Work out how many lines hold "picture". Give the number and nothing else.

# Supplied information
·····

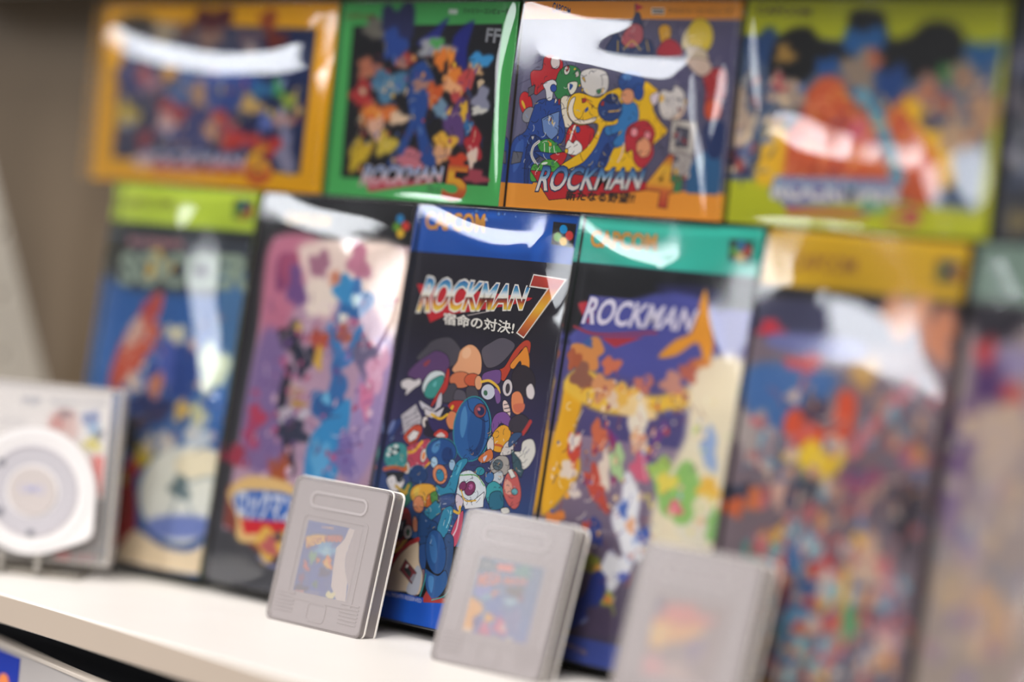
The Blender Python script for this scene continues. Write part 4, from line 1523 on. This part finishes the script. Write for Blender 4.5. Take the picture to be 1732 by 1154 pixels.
# ------------------------------------------------------------------ cartridges in frosted cases
def cartridge(key, label, label_rect):
    W, H = FRAMES[key][5:7]
    root = empty('game_cartridge', frame_matrix(key))
    tag(root, label, 'game cartridge', 'grey cartridges standing on the shelf')
    grey = mat('cartridge_grey', '#b0a9aa', 0.45, 0.4, 0.02, 900)
    # cartridge shell with stepped sides, a name panel and a thumb groove
    x0, z0, w_, h_ = 0.0018, 0.0012, W - 0.0036, H - 0.0024
    bm = bmesh.new()
    sh = [(x0 + x, z0 + z) for x, z in rounded_outline(w_, h_, 0.0024, 5)]
    add_plate(bm, sh, 0.0014, 0.0085, 0.0006)
    from_bm('shell', bm, grey, root)
    lx0, lz0, lx1, lz1 = label_rect
    bm = bmesh.new()
    fr = lambda e: [(lx0 - e + x, lz0 - e + z) for x, z in rounded_outline(lx1 - lx0 + 2 * e, lz1 - lz0 + 2 * e, 0.0016 + e * 0.3, 5)]
    add_ring(bm, fr(0.0034), fr(0.0022), 0.0009, 0.0016)
    from_bm('label_rim', bm, grey, root)
    S, texts = ink_sheet(key, W, H, 0.5)
    i0, i1 = np.searchsorted(S.x, [lx0 * 1000, lx1 * 1000])
    j0, j1 = np.searchsorted(S.z, [lz0 * 1000, lz1 * 1000])
    S2 = S
    S2.img = S.img[j0:j1 + 1, i0:i1 + 1]
    S2.x, S2.z = S.x[i0:i1 + 1], S.z[j0:j1 + 1]
    S2.nx, S2.nz = len(S2.x) - 1, len(S2.z) - 1
    o = link_mesh('paper_label', sheet_mesh('paper_label', S2), print_mat(), root)
    o.location = (0, 0.00125, 0)
    for i, (col, bold, quad, txt) in enumerate(texts):
        lettering('title_lettering', txt, quad, bold, col, -0.00120 + 0.00003 * i, root)
    bm = bmesh.new()
    pnl = [(W * 0.2 + x, H * 0.80 + z) for x, z in rounded_outline(W * 0.60, H * 0.115, 0.0036, 7)]
    pin = [(W * 0.2 + 0.0011 + x, H * 0.80 + 0.0011 + z) for x, z in rounded_outline(W * 0.60 - 0.0022, H * 0.115 - 0.0022, 0.0026, 7)]
    add_ring(bm, pnl, pin, 0.0005, 0.0016)
    from_bm('name_panel', bm, grey, root)
    for side in (W * 0.06, W * 0.74):
        bm = bmesh.new()
        for k in range(6):
            z = H * 0.075 + k * 0.0017
            add_box(bm, side, side + W * 0.19, 0.0007, 0.0016, z, z + 0.0008, 0.0002, 1)
        from_bm('grip_ridges', bm, grey, root)
    bm = bmesh.new()
    n_ = rounded_outline(W * 0.2, H * 0.13, 0.002, 4)
    add_ring(bm, [(W * 0.40 + x, H * 0.045 + z) for x, z in n_], [(W * 0.40 + 0.0008 + x, H * 0.045 + 0.0008 + z) for x, z in rounded_outline(W * 0.2 - 0.0016, H * 0.13 - 0.0016, 0.0014, 4)], 0.0009, 0.0016)
    from_bm('thumb_notch', bm, grey, root)
    # translucent case: front tray, side walls, seam lip
    case = frosted_mat('frosted_plastic', '#a9a19f', 0.70, 0.14)
    wall = frosted_mat('case_wall_plastic', '#9a9290', 0.45, 0.2)
    bm = bmesh.new()
    add_plate(bm, rounded_outline(W, H, 0.0030, 6), 0.0, 0.00055, 0.0004)
    for v in bm.verts:
        pass
    front = from_bm('case_front', bm, case, root)
    bm = bmesh.new()
    o_, i_ = rounded_outline(W, H, 0.0030, 6), [(0.0009 + x, 0.0009 + z) for x, z in rounded_outline(W - 0.0018, H - 0.0018, 0.0022, 6)]
    add_ring(bm, o_, i_, 0.00055, 0.0098)
    from_bm('case_wall', bm, wall, root)
    bm = bmesh.new()
    for y0, e in ((0.0030, 0.0005), (0.0098, 0.0006)):
        o_ = [(-e + x, -e * 0.2 + z) for x, z in rounded_outline(W + 2 * e, H + 1.2 * e, 0.0034, 6)]
        i_ = [(x, z) for x, z in rounded_outline(W, H, 0.0030, 6)]
        add_ring(bm, o_, i_, y0, y0 + 0.0007)
    from_bm('case_lip', bm, frosted_mat('case_lip_plastic', '#f4efe8', 0.15, 0.12), root)
    return root


cartridge('K1', 'grey cartridge in frosted case with a torn blue label', (0.0128, 0.0150, 0.0475, 0.0475))
cartridge('K2', 'grey cartridge in frosted case with a blue and orange label', (0.0128, 0.0150, 0.0475, 0.0475))
cartridge('K3', 'blurred grey cartridge with a pink and yellow label', (0.0128, 0.0150, 0.0475, 0.0475))
DISC_C = (0.0883, 0.0328)
HOOKS = (0.0952, 0.0772)

# ------------------------------------------------------------------ disc case with its card, the disc in front, and the clear stand
P0 = frame_matrix('P')
W, H = FRAMES['P'][5:7]
dc = empty('disc_case', P0)
tag(dc, 'clear flat case with a printed white card at the left shelf end', 'disc case')
S, texts = ink_sheet('P', W, H, 0.7)
o = link_mesh('printed_card', sheet_mesh('printed_card', S), print_mat(), dc)
o.location = (0, 0.0012, 0)
inner = bmesh.new()
add_box(inner, 0.0004, W - 0.0016, 0.0014, 0.006, 0.001, H - 0.001, 0.0002)
from_bm('card_back', inner, mat('white_card', '#e6e0dc', 0.5), dc)
for i, (col, bold, quad, txt) in enumerate(texts):
    lettering('card_lettering', txt, quad, bold, col, -0.00110, dc)
clear = frosted_mat('clear_case_plastic', '#d8d4d0', 0.82, 0.08)
edge = frosted_mat('case_edge_plastic', '#cfc8c2', 0.45, 0.1)
bm = bmesh.new()
add_box(bm, 0, W + 0.004, 0.0, 0.0006, 0, H, 0.0002)
from_bm('case_cover', bm, clear, dc)
bm = bmesh.new()
add_ring(bm, [(-0.0008, -0.0008), (W + 0.0062, -0.0008), (W + 0.0062, H + 0.0008), (-0.0008, H + 0.0008)],
         [(0.0004, 0.0004), (W + 0.0044, 0.0004), (W + 0.0044, H - 0.0004), (0.0004, H - 0.0004)], -0.0004, 0.0095)
from_bm('case_frame', bm, edge, dc)

# the disc in its white shell: round, with one lower corner drawn out
cu, cv, rr = DISC_C[0], DISC_C[1], 0.0308
dm = P0 @ Matrix.Translation((cu, -0.0052, cv))
disc = empty('cased_disc', dm)
tag(disc, 'white round-shelled small disc leaning against the clear case', 'disc')
out = []
for i in range(96):
    a = math.radians(i * 360 / 96)
    r = rr
    d = abs((math.degrees(a) - 327 + 180) % 360 - 180)
    if d < 34:
        r = min(rr * 1.17, rr / math.cos(math.radians(34 - d)))
    d = abs((math.degrees(a) - 213 + 180) % 360 - 180)
    if d < 34:
        r = min(rr * 1.17, rr / math.cos(math.radians(34 - d)))
    out.append((r * math.cos(a), r * math.sin(a)))
white = mat('disc_shell_white', '#dedada', 0.28, 0.5, 0.01, 200)
bm = bmesh.new()
add_plate(bm, out, 0.0, 0.0040, 0.0009, 3)
from_bm('shell', bm, white, disc)
circ = lambda r, n=72, cx=0, cz=0: [(cx + r * math.cos(2 * math.pi * i / n), cz + r * math.sin(2 * math.pi * i / n)) for i in range(n)]
bm = bmesh.new()
add_ring(bm, circ(0.0272), circ(0.0262), -0.0005, 0.0006)
from_bm('outer_rim', bm, white, disc)
bm = bmesh.new()
add_ring(bm, circ(0.0212), circ(0.0132), -0.0002, 0.0005)
from_bm('window_ring', bm, mat('disc_silver', '#b8b4ba', 0.22, 0.6), disc)
bm = bmesh.new()
add_ring(bm, circ(0.0222), circ(0.0214), -0.0005, 0.0005)
from_bm('inner_rim', bm, mat('disc_rim_grey', '#b4aeb4', 0.4), disc)  # thin plain grey ring line around the window
bm = bmesh.new()
add_plate(bm, circ(0.0118), -0.0008, 0.0005, 0.0003)
from_bm('hub_plate', bm, mat('disc_hub', '#bdb4b2', 0.35), disc)
for nm, (mx, mz), s in (('printed_mark', (-0.0165, 0.0125), 0.0028), ('printed_mark', (0.001, -0.0205), 0.0028), ('printed_mark', (-0.0155, -0.0115), 0.0034)):
    bm = bmesh.new()
    add_box(bm, mx - s * 0.6, mx + s * 0.6, -0.0006, 0.0003, mz - s * 0.6, mz + s * 0.6, 0.0002, 1)
    from_bm(nm, bm, mat('mark_grey', '#6a6a74', 0.5), disc)
lettering('hub_lettering', 'UMD', 
          np.array([(-0.006, 0.003), (0.006, 0.003), (0.006, -0.001), (-0.006, -0.001)]), 2, '#a8a8c8', 0.00085, disc)

# stand
st = empty('display_stand', P0 @ Matrix.Translation((0, 0, 0)))
tag(st, 'small clear plastic easel with two front hooks under the disc case', 'stand')
ac = frosted_mat('stand_acrylic', '#8c8478', 0.45, 0.1)
bm = bmesh.new()
add_box(bm, 0.004, W - 0.006, -0.008, 0.022, -0.0078, -0.0052, 0.0005)
from_bm('base', bm, ac, st)
bm = bmesh.new()
add_box(bm, 0.004, W - 0.006, 0.0102, 0.0122, -0.0052, 0.05, 0.0004)
from_bm('back_rest', bm, ac, st)
for hu in HOOKS:
    bm = bmesh.new()
    add_box(bm, hu - 0.0014, hu + 0.0014, -0.0105, -0.0085, -0.0078, 0.0035, 0.0005)
    add_box(bm, hu - 0.0014, hu + 0.0014, -0.0105, 0.002, -0.0078, -0.0050, 0.0005)
    bmesh.ops.remove_doubles(bm, verts=bm.verts, dist=1e-7)
    from_bm('hook', bm, mat('stand_hook', '#8a857e', 0.2, 0.6), st)

# ------------------------------------------------------------------ perforated end bracket on the left
cu_ = bpy.data.curves.new('end_bracket', 'CURVE')
cu_.dimensions = '2D'
cu_.fill_mode = 'BOTH'
cu_.extrude = 0.0008


def spl(pts):
    s = cu_.splines.new('POLY')
    s.points.add(len(pts) - 1)
    for p, (a, b) in zip(s.points, pts):
        p.co = (a, b, 0, 1)
    s.use_cyclic_u = True


spl([(-0.14, -0.0055), (0.049, -0.0055), (0.049, 0.064), (-0.046, 0.306 - 0.018), (-0.14, 0.306 - 0.018)])
for k in range(8):
    t = 0.0265 + 0.0327 * k
    y = 0.0133 - (t - 0.092) * 0.13 if t < 0.16 else 0.0047 - (t - 0.157) * 0.46
    spl([(y + 0.003 * math.cos(a), t + 0.003 * math.sin(a)) for a in [2 * math.pi * i / 16 for i in range(16)]])
tmp = bpy.data.objects.new('end_bracket', cu_)
COL.objects.link(tmp)
me = bpy.data.meshes.new_from_object(tmp.evaluated_get(bpy.context.evaluated_depsgraph_get()))
bpy.data.objects.remove(tmp)
br = link_mesh('end_bracket', me, mat('bracket_metal', '#e0d9ce', 0.45, 0.4, 0.02, 40))
if len(me.materials) > 1:
    me.materials.pop(index=0)
br.matrix_world = Matrix.Translation((-0.300, 0, 0)) @ Matrix(((0, 0, 1, 0), (1, 0, 0, 0), (0, 1, 0, 0), (0, 0, 0, 1)))
tag(br, 'light grey slanted metal bracket with a column of holes', 'bracket')

# ------------------------------------------------------------------ the tier below
bm = bmesh.new()
add_box(bm, -0.42, 0.75, -0.2, 0.05, -0.1515, -0.138, 0.0008)
tag(from_bm('lower_shelf', bm, mat('shelf_e2ddd8', '#e2ddd8', 0.45)), 'cream shelf board of the tier underneath, below the picture', 'shelf')
cb = empty('console_box', Matrix.Translation((-0.111, -0.102, -0.138)) @ Matrix.Rotation(math.radians(-12.9), 4, 'Z'))
tag(cb, 'grey carton with blue left panel and pale rim below the shelf', 'box')
bm = bmesh.new()
add_box(bm, -0.10, 0.19, 0.0, 0.006, 0, 0.1045, 0.0006)
from_bm('carton', bm, mat('box_grey', '#a09a98', 0.5, 0.4, 0.03, 50), cb)
bm = bmesh.new()
add_box(bm, -0.0995, -0.002, -0.0006, 0.0, 0.0005, 0.1015, 0.0001, 1)
from_bm('blue_panel', bm, mat('box_blue', '#0c2c94', 0.4), cb)
bm = bmesh.new()
add_box(bm, -0.1003, 0.1903, -0.0008, 0.0062, 0.1035, 0.1055, 0.0004, 1)
from_bm('lid_rim', bm, mat('box_rim', '#b8aea4', 0.5), cb)
bm = bmesh.new()
add_plate(bm, [(-0.016 + 0.006 * math.cos(a), 0.086 + 0.006 * math.sin(a)) for a in [2 * math.pi * i / 20 for i in range(20)]], -0.0012, -0.0006)
from_bm('orange_mark', bm, mat('box_orange', '#d87a40', 0.5), cb)
for x0, x1, hx, lb in ((-0.30, -0.02, '#0c0d16', 'black carton standing behind the grey one under the shelf'),
                       (-0.018, 0.06, '#14204c', 'dark navy carton deep under the shelf edge'),
                       (0.062, 0.16, '#4a1c12', 'dark red carton deep under the shelf edge')):
    bm = bmesh.new()
    add_box(bm, x0, x1, -0.070, 0.03, -0.138, -0.0235, 0.0006)
    tag(from_bm('carton_box', bm, mat('dark_' + hx[1:], hx, 0.6)), lb, 'box', 'dark cartons under the shelf')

·····

# Answer to the exercise
2